The fact is, Cashman loves baseball stadiums almost as much as the game itself, and his New York accent becomes significantly more pronounced when the subject of 60,000-seat, less-than-intimate parks comes up. "Everything is predictable in these cookie-cutter shapes in Pittsburgh, Cincinnati and Philadelphia," Cashman says." I'm one of those people that hates indoor parks, artificial carpets, 330 down the line, 410 in the field, y'know?" He was inspired the minute he entered Oriole Park, the red-brick, 48,000-seat venue that was built between Baltimore's tony Harborplace and its Little Italy.
"I was so glad to see a real ballpark.... These fools in baseball, it took them all this time to realize that the reason Fenway Park is sold out all the time is baseball is fun!"

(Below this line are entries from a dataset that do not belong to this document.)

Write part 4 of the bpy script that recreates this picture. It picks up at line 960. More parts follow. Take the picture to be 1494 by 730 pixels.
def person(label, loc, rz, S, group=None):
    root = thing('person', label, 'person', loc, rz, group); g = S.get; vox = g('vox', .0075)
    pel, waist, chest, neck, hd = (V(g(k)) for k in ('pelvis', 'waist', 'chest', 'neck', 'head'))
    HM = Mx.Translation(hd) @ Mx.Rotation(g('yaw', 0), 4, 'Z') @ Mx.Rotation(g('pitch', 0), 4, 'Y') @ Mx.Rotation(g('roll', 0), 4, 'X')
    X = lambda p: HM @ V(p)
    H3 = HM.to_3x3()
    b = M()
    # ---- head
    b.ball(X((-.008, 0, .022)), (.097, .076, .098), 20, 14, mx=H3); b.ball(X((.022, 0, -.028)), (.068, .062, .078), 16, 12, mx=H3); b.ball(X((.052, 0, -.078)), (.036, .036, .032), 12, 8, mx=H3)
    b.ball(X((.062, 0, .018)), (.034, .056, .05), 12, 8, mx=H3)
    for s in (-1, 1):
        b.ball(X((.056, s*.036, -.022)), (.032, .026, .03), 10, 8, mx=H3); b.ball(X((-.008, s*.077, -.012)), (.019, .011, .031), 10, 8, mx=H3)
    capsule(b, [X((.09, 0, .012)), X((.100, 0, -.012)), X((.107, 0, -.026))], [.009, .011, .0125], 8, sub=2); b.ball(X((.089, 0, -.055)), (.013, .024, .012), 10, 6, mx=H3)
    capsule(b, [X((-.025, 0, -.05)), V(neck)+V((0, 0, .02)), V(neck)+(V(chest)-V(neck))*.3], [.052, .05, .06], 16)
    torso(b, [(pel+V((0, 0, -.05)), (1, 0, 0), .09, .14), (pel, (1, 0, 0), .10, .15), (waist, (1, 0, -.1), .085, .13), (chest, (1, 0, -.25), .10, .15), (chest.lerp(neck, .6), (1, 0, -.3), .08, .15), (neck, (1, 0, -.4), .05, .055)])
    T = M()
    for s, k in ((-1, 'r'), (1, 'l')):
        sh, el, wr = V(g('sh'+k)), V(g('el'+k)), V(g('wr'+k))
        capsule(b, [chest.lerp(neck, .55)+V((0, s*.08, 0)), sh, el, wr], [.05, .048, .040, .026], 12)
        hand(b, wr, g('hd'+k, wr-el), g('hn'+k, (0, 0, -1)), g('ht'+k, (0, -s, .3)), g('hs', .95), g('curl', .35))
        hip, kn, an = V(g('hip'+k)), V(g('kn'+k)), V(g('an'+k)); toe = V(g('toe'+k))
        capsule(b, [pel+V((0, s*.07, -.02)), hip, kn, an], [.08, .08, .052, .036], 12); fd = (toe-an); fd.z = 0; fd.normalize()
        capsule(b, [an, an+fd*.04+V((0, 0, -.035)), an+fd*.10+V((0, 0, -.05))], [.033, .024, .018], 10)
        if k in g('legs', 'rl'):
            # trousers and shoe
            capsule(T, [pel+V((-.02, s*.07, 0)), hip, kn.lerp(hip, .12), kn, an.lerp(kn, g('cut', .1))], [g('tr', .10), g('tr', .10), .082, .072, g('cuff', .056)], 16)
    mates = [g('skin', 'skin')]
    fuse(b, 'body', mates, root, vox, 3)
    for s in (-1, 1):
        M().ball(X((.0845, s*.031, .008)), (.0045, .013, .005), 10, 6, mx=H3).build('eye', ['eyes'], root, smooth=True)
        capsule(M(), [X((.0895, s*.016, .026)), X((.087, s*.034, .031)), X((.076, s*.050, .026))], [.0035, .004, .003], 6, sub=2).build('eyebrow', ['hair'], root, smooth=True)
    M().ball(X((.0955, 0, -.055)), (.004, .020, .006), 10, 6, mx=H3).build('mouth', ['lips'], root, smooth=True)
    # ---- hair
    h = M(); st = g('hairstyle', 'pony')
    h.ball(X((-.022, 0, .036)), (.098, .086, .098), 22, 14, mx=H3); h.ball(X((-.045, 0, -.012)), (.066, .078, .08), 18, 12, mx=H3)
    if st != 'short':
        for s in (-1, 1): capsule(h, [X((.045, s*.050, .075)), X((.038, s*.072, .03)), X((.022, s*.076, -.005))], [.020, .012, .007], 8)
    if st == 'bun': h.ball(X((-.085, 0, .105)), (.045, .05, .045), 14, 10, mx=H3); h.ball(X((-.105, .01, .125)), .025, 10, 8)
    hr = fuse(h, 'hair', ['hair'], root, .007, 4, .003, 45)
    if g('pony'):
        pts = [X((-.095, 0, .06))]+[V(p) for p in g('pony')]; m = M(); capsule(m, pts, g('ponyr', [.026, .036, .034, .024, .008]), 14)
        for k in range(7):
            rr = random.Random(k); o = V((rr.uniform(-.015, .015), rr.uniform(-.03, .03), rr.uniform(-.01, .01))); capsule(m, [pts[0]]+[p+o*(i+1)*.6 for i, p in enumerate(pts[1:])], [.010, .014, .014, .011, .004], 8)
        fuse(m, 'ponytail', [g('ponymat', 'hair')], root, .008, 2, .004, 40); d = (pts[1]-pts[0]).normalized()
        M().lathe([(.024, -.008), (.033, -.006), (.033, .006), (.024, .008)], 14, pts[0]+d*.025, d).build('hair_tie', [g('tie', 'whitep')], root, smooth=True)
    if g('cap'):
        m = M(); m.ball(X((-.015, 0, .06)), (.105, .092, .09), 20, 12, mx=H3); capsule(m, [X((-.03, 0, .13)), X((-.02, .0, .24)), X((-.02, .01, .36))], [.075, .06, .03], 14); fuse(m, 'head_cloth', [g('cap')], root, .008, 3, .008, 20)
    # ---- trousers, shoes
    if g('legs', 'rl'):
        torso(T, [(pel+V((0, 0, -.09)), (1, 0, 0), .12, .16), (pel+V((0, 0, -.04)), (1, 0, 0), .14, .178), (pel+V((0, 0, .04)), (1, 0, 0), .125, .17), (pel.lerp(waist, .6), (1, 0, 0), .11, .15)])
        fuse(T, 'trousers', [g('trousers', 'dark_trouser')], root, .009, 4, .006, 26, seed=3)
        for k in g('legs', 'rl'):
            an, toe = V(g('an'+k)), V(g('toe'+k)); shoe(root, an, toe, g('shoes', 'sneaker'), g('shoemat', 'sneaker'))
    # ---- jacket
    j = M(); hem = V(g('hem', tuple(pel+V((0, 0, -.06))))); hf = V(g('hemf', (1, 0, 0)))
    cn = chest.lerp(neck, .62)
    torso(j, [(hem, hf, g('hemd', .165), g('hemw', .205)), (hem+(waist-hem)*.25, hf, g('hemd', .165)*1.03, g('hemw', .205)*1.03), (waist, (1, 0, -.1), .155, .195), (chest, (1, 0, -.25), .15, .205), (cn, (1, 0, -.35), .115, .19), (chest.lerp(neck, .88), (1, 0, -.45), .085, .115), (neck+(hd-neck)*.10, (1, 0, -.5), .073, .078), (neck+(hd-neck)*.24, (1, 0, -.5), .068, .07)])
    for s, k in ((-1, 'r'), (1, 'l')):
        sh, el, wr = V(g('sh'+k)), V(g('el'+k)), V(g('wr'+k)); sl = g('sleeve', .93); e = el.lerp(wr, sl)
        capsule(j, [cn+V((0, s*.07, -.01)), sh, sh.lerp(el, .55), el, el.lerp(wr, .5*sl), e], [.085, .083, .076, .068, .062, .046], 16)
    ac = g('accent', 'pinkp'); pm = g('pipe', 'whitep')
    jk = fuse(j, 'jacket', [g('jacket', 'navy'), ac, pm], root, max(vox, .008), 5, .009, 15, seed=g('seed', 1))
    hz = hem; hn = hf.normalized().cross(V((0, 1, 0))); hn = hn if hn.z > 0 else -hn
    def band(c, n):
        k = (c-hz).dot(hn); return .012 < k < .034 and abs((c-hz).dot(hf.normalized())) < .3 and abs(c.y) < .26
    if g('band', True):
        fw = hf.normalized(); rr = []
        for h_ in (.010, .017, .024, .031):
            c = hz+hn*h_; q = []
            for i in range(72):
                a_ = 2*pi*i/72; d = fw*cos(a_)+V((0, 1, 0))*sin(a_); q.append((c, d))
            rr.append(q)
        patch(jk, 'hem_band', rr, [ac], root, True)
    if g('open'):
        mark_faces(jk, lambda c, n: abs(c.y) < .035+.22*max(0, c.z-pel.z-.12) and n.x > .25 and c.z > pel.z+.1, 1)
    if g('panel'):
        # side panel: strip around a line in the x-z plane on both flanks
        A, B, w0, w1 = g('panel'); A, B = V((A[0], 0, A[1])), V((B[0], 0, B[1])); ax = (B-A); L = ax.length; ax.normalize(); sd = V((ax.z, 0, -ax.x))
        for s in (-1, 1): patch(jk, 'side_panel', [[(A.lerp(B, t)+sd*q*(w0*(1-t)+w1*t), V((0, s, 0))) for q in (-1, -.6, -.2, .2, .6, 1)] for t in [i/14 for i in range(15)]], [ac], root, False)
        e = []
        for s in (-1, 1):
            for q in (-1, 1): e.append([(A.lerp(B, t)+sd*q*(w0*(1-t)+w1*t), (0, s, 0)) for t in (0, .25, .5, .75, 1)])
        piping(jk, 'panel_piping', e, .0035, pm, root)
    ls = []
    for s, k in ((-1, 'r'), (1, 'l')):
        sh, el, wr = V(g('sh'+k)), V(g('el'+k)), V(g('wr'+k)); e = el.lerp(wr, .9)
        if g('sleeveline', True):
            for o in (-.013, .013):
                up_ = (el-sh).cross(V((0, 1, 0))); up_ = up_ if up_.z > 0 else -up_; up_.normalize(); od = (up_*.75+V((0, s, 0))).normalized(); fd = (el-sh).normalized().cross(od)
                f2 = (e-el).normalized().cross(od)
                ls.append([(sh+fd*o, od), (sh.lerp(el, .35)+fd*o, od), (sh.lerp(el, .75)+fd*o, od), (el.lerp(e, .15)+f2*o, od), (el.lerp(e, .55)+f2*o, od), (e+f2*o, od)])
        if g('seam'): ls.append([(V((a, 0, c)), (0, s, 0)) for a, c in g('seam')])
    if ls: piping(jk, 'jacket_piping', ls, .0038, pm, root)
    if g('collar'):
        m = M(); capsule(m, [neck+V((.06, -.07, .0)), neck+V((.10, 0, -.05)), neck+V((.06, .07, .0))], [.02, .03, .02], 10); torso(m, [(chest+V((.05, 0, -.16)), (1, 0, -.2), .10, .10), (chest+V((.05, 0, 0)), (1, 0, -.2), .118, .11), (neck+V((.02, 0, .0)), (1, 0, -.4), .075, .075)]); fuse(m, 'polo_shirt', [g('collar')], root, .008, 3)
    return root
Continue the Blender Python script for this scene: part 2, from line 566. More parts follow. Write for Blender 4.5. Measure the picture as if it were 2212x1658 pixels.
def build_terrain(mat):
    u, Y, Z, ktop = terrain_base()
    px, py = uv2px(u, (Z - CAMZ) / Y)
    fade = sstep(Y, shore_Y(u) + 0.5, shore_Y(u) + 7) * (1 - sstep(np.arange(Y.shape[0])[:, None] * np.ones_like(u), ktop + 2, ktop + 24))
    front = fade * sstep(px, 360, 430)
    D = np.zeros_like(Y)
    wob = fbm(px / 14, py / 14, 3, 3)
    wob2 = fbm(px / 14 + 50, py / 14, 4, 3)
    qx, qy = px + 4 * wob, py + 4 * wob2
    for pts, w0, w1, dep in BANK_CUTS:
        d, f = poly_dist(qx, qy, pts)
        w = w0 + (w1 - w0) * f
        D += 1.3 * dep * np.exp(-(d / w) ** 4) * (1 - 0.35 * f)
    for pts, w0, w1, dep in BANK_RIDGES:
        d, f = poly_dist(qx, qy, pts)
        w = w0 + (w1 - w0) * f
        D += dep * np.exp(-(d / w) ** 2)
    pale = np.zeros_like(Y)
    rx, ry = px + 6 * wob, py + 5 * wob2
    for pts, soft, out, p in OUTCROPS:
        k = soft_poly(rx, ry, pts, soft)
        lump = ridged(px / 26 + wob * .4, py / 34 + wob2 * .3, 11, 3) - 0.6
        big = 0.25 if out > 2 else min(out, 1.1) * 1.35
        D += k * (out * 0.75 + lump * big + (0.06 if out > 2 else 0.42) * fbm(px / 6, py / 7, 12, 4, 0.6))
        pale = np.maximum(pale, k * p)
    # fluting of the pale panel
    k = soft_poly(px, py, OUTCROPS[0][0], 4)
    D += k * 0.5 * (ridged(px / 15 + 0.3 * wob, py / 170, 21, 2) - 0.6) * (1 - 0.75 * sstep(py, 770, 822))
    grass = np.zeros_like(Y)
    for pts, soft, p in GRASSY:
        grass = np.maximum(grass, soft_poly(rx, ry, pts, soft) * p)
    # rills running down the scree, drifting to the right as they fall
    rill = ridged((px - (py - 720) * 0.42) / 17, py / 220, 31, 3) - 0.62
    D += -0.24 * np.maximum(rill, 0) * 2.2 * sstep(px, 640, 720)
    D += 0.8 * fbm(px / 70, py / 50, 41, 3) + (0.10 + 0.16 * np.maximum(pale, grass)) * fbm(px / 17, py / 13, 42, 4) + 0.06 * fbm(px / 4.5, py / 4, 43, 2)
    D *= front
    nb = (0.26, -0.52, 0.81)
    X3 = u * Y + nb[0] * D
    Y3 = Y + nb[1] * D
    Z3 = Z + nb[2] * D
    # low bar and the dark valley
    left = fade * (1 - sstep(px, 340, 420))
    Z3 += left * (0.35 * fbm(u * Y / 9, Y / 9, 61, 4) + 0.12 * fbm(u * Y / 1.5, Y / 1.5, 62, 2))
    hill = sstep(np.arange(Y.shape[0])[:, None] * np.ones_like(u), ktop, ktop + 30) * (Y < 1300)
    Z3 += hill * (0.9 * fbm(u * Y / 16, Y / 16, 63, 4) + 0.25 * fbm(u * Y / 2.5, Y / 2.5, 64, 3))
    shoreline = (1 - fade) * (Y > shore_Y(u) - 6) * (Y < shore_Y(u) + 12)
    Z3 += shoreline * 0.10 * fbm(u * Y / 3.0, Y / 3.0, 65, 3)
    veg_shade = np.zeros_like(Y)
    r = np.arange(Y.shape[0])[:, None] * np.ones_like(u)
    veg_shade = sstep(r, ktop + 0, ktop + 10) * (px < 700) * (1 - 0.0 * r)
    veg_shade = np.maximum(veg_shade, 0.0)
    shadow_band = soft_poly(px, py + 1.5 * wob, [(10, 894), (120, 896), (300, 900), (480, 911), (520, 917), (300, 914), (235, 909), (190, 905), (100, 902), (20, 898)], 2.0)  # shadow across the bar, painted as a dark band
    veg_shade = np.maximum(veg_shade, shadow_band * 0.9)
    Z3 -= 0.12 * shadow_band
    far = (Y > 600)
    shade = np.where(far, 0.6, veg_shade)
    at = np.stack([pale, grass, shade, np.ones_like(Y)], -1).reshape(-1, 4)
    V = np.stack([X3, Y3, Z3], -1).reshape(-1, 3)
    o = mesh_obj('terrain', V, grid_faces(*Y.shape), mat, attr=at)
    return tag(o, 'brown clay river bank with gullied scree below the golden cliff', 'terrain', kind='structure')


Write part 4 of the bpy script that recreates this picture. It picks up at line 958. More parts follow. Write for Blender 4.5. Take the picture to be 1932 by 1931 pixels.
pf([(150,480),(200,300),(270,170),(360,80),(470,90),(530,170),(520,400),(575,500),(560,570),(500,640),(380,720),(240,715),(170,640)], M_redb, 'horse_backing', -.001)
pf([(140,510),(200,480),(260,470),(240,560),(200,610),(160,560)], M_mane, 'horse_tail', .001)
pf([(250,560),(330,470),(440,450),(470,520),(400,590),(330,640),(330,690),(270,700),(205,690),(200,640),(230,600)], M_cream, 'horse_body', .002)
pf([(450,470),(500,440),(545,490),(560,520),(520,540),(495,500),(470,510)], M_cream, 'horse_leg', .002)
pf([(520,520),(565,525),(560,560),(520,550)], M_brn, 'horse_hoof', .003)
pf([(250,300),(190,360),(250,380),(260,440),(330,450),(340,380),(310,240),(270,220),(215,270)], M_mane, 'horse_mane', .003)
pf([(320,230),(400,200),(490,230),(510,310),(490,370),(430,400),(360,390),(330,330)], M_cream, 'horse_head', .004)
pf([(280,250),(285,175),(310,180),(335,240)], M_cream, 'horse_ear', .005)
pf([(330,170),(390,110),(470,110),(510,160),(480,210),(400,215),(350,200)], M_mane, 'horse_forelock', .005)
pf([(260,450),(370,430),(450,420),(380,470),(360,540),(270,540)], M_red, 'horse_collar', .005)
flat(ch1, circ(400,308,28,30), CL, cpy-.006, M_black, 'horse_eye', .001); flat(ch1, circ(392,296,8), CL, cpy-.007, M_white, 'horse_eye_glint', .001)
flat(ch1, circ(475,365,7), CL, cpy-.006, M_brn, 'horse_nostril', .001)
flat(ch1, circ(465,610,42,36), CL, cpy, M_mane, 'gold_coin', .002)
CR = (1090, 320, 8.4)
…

Yes, Fenway Park. The mere mention of the fabled home of the Boston Red Sox brings a twinkle to a baseball purist's eyes. But the Orioles' much ballyhooed ballpark, with its open-air views of the city and harbor breezes, has proved equally inspiring - at least to Cashman. After the All-Star Game, he rushed home to write "Oriole Park" in honor of the stadium:
Oh the city lights, And the harbor lights, And they come from everywhere To enjoy the game.
"Oriole Park" will be part of the Sony collection, and like "The Ballad of Herb Score," the song transcends the game. It's about families - parents and their kids sharing a day at the park. That's what Cashman really loves about baseball.
It's played every day, kind of like this drama that plays itself out over six months," he says. "That particular aspect makes the people that play baseball and that have something to do with baseball almost become a part of your family."